* PROVIDED DATA

⟨

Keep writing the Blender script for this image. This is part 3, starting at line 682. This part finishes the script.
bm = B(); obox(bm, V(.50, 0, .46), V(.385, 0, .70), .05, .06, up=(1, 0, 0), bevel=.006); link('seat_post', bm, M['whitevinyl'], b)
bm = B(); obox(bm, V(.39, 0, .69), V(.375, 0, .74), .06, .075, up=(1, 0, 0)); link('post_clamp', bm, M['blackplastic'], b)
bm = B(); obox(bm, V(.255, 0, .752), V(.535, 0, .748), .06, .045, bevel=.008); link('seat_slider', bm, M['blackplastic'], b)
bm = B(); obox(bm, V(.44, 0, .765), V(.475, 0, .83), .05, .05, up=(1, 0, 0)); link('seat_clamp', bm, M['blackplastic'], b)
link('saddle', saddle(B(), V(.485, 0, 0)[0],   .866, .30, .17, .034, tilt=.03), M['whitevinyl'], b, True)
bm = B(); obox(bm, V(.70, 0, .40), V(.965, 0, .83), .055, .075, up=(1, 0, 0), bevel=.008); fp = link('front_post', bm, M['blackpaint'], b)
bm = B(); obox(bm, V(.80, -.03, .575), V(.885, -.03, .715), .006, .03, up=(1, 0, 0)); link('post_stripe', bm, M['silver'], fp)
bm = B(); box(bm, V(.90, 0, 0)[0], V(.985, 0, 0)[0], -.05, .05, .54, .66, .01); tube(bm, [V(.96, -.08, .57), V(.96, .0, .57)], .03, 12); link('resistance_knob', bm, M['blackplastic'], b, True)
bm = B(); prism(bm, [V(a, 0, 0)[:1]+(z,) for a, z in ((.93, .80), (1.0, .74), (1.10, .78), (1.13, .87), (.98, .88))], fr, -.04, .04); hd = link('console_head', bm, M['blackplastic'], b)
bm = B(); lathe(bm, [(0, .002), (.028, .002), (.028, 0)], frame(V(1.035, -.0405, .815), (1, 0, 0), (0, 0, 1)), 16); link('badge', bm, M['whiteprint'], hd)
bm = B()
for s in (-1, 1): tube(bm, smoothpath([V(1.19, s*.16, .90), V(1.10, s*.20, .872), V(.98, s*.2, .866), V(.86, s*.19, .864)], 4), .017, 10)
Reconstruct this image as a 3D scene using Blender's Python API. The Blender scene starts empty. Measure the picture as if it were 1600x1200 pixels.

⟩

* TASK TO COMPLETE
Pull out all lines in the data above that include "image".

* REPLY TO THE EXERCISE
Keep writing the Blender script for this image. This is part 3, starting at line 682. This part finishes the script.
Reconstruct this image as a 3D scene using Blender's Python API. The Blender scene starts empty. Measure the picture as if it were 1600x1200 pixels.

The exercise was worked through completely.